■ Items listed in a dataset:
+ + + + + + +
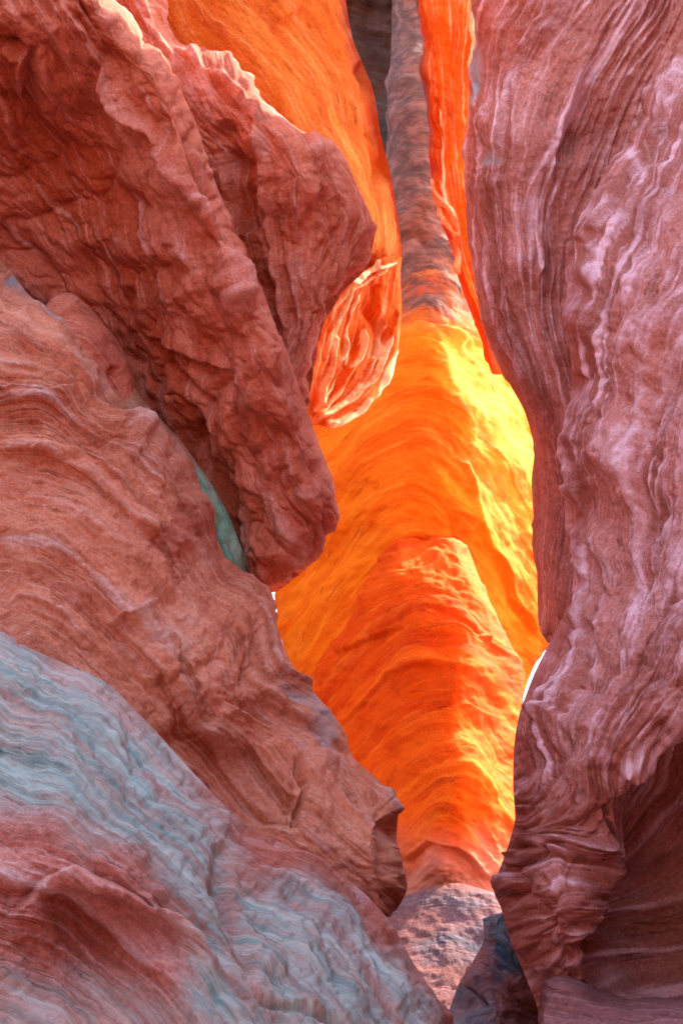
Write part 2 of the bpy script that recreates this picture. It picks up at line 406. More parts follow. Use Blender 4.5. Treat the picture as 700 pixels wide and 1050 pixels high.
# walls of the widening behind the gap
tag(rock('rock_wall', pr([(-500, 100), (-500, 300), (-500, 500), (-500, 700), (-500, 900), (-500, 1200)], [(240, 100), (262, 300), (268, 500), (266, 600), (268, 800), (270, 1200)]),
         [(-500, 300, 18), (0, 300, 21), (262, 300, 24), (268, 700, 24), (0, 800, 21), (-500, 900, 18), (270, 1200, 23)],
         [(0, [(-300, 300), (0, 320), (260, 300)]), (200, [(-300, 500), (0, 520), (260, 500)]), (500, [(-300, 800), (0, 820), (260, 800)])],
         M['ochre'], roll=((0, 0), (30, 1)), thick=4, seed=31, step=3.5), 'orange rock wall far behind the left bank, closing the slot', 'rock wall')
tag(rock('rock_wall', pr([(640, 600), (612, 640), (596, 690), (586, 760), (584, 850), (584, 1200)], [(1300, 760), (1300, 780), (1300, 800), (1300, 830), (1300, 900), (1300, 1200)]),
         [(600, 300, 23.5), (585, 620, 23.5), (900, 400, 21), (1300, 400, 18), (900, 900, 20), (584, 1200, 23), (1300, 1100, 17)],
         [(0, [(600, 300), (900, 320), (1200, 300)]), (200, [(600, 500), (900, 520), (1200, 500)]), (500, [(600, 800), (900, 820), (1200, 800)])],
         M['ochre'], roll=((30, 1), (0, 0)), thick=4, seed=32, step=3.5), 'orange rock wall far behind the right wall, closing the slot', 'rock wall')

# F tall central buttress
FL = [(404, -90), (400, 60), (396, 130), (390, 200), (378, 270), (345, 330), (312, 400), (285, 470), (272, 540), (278, 590), (284, 630), (290, 662), (302, 695), (330, 750), (350, 830), (360, 950), (360, 1100)]
FR = [(450, -90), (452, 60), (460, 130), (480, 200), (500, 270), (528, 330), (560, 400), (585, 470), (592, 540), (590, 590), (580, 630), (565, 655), (549, 683), (538, 715), (530, 800), (535, 950), (540, 1100)]
tag(rock('rock_buttress', pr(FL, FR),
         [(400, -60, 24.6), (450, -60, 24.6), (425, 20, 23.2), (400, 130, 21.2), (430, 130, 20.8), (460, 130, 21), (400, 200, 20.6), (432, 200, 19.7), (470, 210, 20.4), (340, 380, 20.3), (390, 330, 19.1), (430, 330, 18.7), (470, 330, 18.9), (520, 350, 20.6), (300, 480, 20.2), (360, 470, 18.9),
          (400, 430, 18.5), (445, 430, 18.2), (488, 435, 18.2), (515, 445, 19.0), (560, 450, 20.6), (290, 600, 20.2), (350, 580, 19.3), (420, 560, 18.3), (480, 555, 18.2), (515, 560, 19.1), (550, 600, 20.4), (545, 680, 20.6), (310, 690, 20.0), (440, 700, 18.6), (440, 950, 18)],
         [(0, [(400, 130), (425, 122), (455, 132)]), (60, [(398, 200), (430, 180), (470, 212)]), (120, [(388, 280), (430, 240), (485, 285)]), (200, [(350, 385), (390, 345), (430, 322), (480, 345), (530, 400)]),
          (270, [(310, 480), (350, 440), (395, 400), (440, 388), (490, 415), (550, 490)]), (330, [(292, 560), (330, 510), (380, 460), (430, 436), (480, 470), (515, 530), (550, 590)]),
          (395, [(285, 640), (325, 580), (370, 520), (420, 490), (465, 520), (505, 600), (535, 660)]), (460, [(310, 680), (345, 620), (385, 570), (430, 545), (465, 580), (495, 640)]), (560, [(340, 760), (440, 640), (530, 760)])],
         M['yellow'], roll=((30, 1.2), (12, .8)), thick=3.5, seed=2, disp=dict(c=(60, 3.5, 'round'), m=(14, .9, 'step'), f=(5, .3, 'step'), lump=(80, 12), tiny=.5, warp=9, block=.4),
         feats=[('lip', 6, 3, [(464, 520), (485, 535), (510, 575), (528, 615), (545, 650)], 24), ('lip', 3, 2, [(395, 345), (425, 330), (460, 335), (485, 350)][::-1], 25), ('groove', 6, 5, [(405, 245), (425, 238), (438, 250)]),
                ('ridge', 5, 4, [(478, 470), (484, 510), (480, 548)])],
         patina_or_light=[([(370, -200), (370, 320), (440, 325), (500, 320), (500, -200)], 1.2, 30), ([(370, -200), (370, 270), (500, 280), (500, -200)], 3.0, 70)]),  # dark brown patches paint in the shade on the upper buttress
    'tall orange buttress with arched bedding rising at the centre of the gap', 'rock buttress')

# G lower central lobe
GL = [(416, 547), (398, 555), (386, 573), (376, 602), (356, 640), (331, 672), (320, 720), (326, 780), (345, 850), (360, 930), (360, 1100)]
GR = [(448, 545), (466, 548), (480, 559), (491, 588), (505, 622), (520, 655), (533, 692), (540, 750), (540, 830), (540, 930), (540, 1100)]
tag(rock('rock_lobe', pr(GL, GR),
         [(430, 544, 18.0), (402, 554, 17.3), (466, 548, 17.2), (425, 572, 16.6), (460, 572, 16.5), (482, 600, 15.9), (435, 612, 15.9), (385, 600, 16.9), (335, 680, 17.8), (400, 700, 15.6), (440, 700, 15.1), (488, 700, 14.9), (508, 680, 15.9), (530, 700, 17.4), (340, 780, 17), (440, 780, 14.7), (498, 800, 14.5), (530, 800, 15.8), (400, 880, 14.8), (450, 880, 14.2), (520, 890, 15), (450, 1050, 13.8)],
         [(0, [(395, 572), (430, 556), (465, 560)]), (60, [(345, 665), (372, 625), (420, 600), (470, 602), (505, 640)]), (120, [(335, 735), (390, 675), (440, 655), (490, 668), (530, 720)]), (180, [(355, 790), (410, 735), (470, 725), (525, 780)]),
          (240, [(385, 850), (430, 790), (480, 785), (522, 835)]), (300, [(405, 895), (440, 845), (472, 845), (512, 890)]), (400, [(400, 1000), (460, 960), (530, 1000)])],
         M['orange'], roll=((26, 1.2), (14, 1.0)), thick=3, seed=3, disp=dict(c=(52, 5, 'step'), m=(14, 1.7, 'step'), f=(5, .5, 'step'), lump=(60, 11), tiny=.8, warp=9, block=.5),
         feats=[('lip', 5, 2.5, [(345, 672), (375, 650), (412, 638)], 14), ('lip', 4, 2, [(350, 745), (400, 690), (450, 678)], 14), ('lip', 7, 3, [(412, 885), (436, 862), (468, 868), (505, 905)], 12),
                ('lip', 5, 3, [(505, 655), (480, 650), (440, 640), (400, 655)], 12), ('lip', 5, 3, [(520, 740), (480, 720), (430, 735), (390, 770)], 12)],
         patina_or_light=[([(330, 875), (600, 875), (600, 1200), (330, 1200)], 1.6, 45)]),  # dull salmon foot: rock tint with the fading light painted in
    'deep orange bulging lobe of layered rock in front of the tall buttress', 'rock buttress')

# D upper orange wall with its fluted underside
DR = [(352, -500), (352, -200), (352, -40), (356, 0), (363, 40), (384, 92), (392, 140), (404, 190), (413, 255), (408, 285), (407, 330), (398, 362), (378, 392), (358, 412), (338, 422), (322, 422), (314, 418)]
DL = [(60, -500), (90, -200), (120, -40), (135, 0), (150, 40), (170, 80), (200, 110), (230, 150), (250, 200), (262, 240), (268, 270), (272, 300), (278, 330), (284, 355), (290, 380), (296, 400), (304, 412)]
OW = rock('orange_wall', pr(DL, DR),
         [(120, -40, 13), (352, -40, 14.2), (250, 30, 13.2), (350, 60, 13.8), (300, 100, 13), (385, 120, 13.9), (395, 200, 13.8), (360, 180, 13.1), (410, 260, 13.6), (350, 270, 12.9), (330, 330, 13.9), (370, 320, 14.2), (400, 330, 14.3), (340, 400, 14.0), (370, 400, 14.2), (320, 430, 14.0), (280, 300, 13), (200, 200, 13), (200, -500, 14)],
         [(0, [(180, 60), (230, 110), (280, 190), (310, 260)]), (60, [(230, 30), (290, 100), (335, 190), (345, 260), (320, 330)]), (110, [(270, 0), (330, 70), (370, 170), (385, 250), (345, 310), (318, 400)]),
          (150, [(310, -20), (350, 50), (390, 160), (405, 255), (370, 310), (350, 370), (322, 425)]), (175, [(400, 300), (385, 350), (355, 400), (325, 430)]), (200, [(412, 320), (400, 372), (370, 415), (335, 434)])],
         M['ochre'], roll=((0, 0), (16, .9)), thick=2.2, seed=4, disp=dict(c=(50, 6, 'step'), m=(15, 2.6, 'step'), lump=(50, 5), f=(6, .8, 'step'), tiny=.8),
         feats=[('groove', 7, 4, [(385, 130), (396, 175), (392, 200)]), ('lip', 5, 3, [(285, 20), (310, 5), (320, -20)], 20), ('groove', 9, 6, [(372, 60), (384, 120), (398, 190)])])
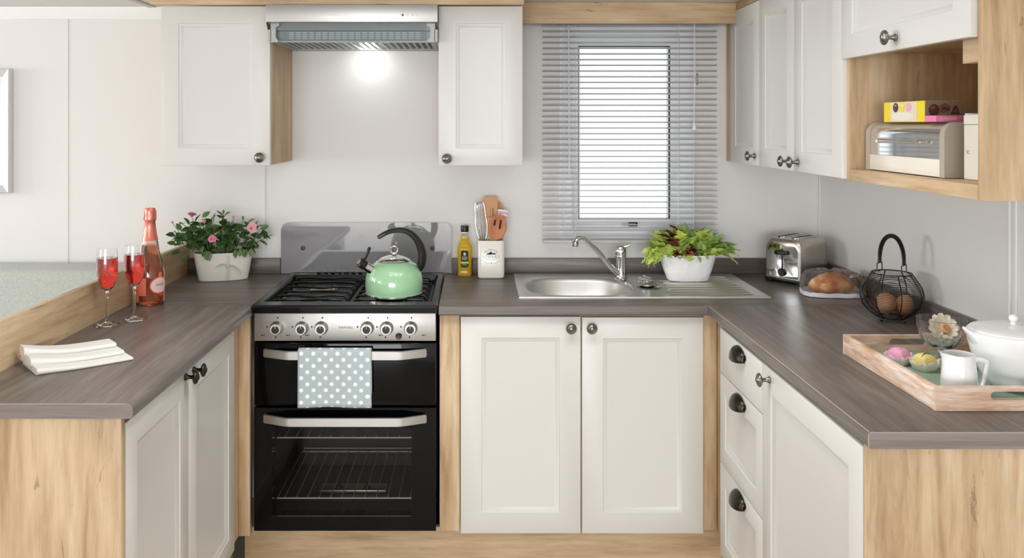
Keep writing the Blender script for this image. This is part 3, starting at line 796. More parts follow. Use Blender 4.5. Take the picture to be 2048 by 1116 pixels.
spr = lerp_list([.014, .0125, .0105, .0095, .0095, .0095, .0095], 5)
so = MB().tube(spp, spr, 14, sq=.85).build('spout', 'chrome', tp, world=False)
MB().lathe([(0, 0), (.011, 0), (.012, .004), (.012, .018), (.009, .02), (0, .02)], (-.1865, -.117, .142), 18).build('aerator', 'chrome', so, world=False)
# plug with its chain in a heap
pg = thing('sink_plug', 'chrome sink plug with a heap of bead chain beside the tap', 'plug', (.632, 3.12, .9045))
MB().lathe([(0, 0), (.026, 0), (.030, .004), (.030, .009), (.022, .013), (.008, .014), (.006, .022), (0, .023)], (-.004, -.004, .0), 24).build('stopper', 'soft_chrome', pg, world=False)
bead = MB().ball((0, 0, 0), .0042, 7, 5).mesh('chain_bead', 'chrome')
rnd = random.Random(3); p = Vector((-.02, .015, .018)); vel = Vector((.01, 0, 0))
for i in range(90):
    vel = (vel + Vector((rnd.uniform(-1, 1), rnd.uniform(-1, 1), rnd.uniform(-.6, .6))) * .009); vel = vel.normalized() * .0085
    p = p + vel
    cx, cy = -.012, .012
    if (p.x - cx) ** 2 + (p.y - cy) ** 2 > .028 ** 2: vel = Vector((cx - p.x, cy - p.y, 0)) * .3; p = p + vel * .6
    r = math.hypot(p.x - cx, p.y - cy)
    p.z = min(max(p.z, .016), max(.017, .044 - r * .8))
    put(bead, 'chain_bead', pg, Matrix.Translation(p))
for i in range(14):
    a = -1.2 + i * .16; put(bead, 'chain_bead', pg, Matrix.Translation((.012 + .036 * math.cos(a), -.016 + .03 * math.sin(a), .0045)))
# ================================================================== WORKTOP THINGS
pr('glass', (1, 1, 1, 1), 0.0, 0, 1.0, 1.45)
pr('rose_wine', lin(230, 66, 54), 0.0, 0, 1.0, 1.34)
pr('bottle_glass', lin(252, 228, 216), 0.02, 0, 1.0, 1.45)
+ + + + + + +
■ Goal: Copy nothing but the lines from the top of the material through the line holding "wall, closing the slot', 'rock wall')", exactly as written; omit pictures.

■ Output for this task:
Write part 2 of the bpy script that recreates this picture. It picks up at line 406. More parts follow. Use Blender 4.5. Treat the picture as 700 pixels wide and 1050 pixels high.
# walls of the widening behind the gap
tag(rock('rock_wall', pr([(-500, 100), (-500, 300), (-500, 500), (-500, 700), (-500, 900), (-500, 1200)], [(240, 100), (262, 300), (268, 500), (266, 600), (268, 800), (270, 1200)]),
         [(-500, 300, 18), (0, 300, 21), (262, 300, 24), (268, 700, 24), (0, 800, 21), (-500, 900, 18), (270, 1200, 23)],
         [(0, [(-300, 300), (0, 320), (260, 300)]), (200, [(-300, 500), (0, 520), (260, 500)]), (500, [(-300, 800), (0, 820), (260, 800)])],
         M['ochre'], roll=((0, 0), (30, 1)), thick=4, seed=31, step=3.5), 'orange rock wall far behind the left bank, closing the slot', 'rock wall')
tag(rock('rock_wall', pr([(640, 600), (612, 640), (596, 690), (586, 760), (584, 850), (584, 1200)], [(1300, 760), (1300, 780), (1300, 800), (1300, 830), (1300, 900), (1300, 1200)]),
         [(600, 300, 23.5), (585, 620, 23.5), (900, 400, 21), (1300, 400, 18), (900, 900, 20), (584, 1200, 23), (1300, 1100, 17)],
         [(0, [(600, 300), (900, 320), (1200, 300)]), (200, [(600, 500), (900, 520), (1200, 500)]), (500, [(600, 800), (900, 820), (1200, 800)])],
         M['ochre'], roll=((30, 1), (0, 0)), thick=4, seed=32, step=3.5), 'orange rock wall far behind the right wall, closing the slot', 'rock wall')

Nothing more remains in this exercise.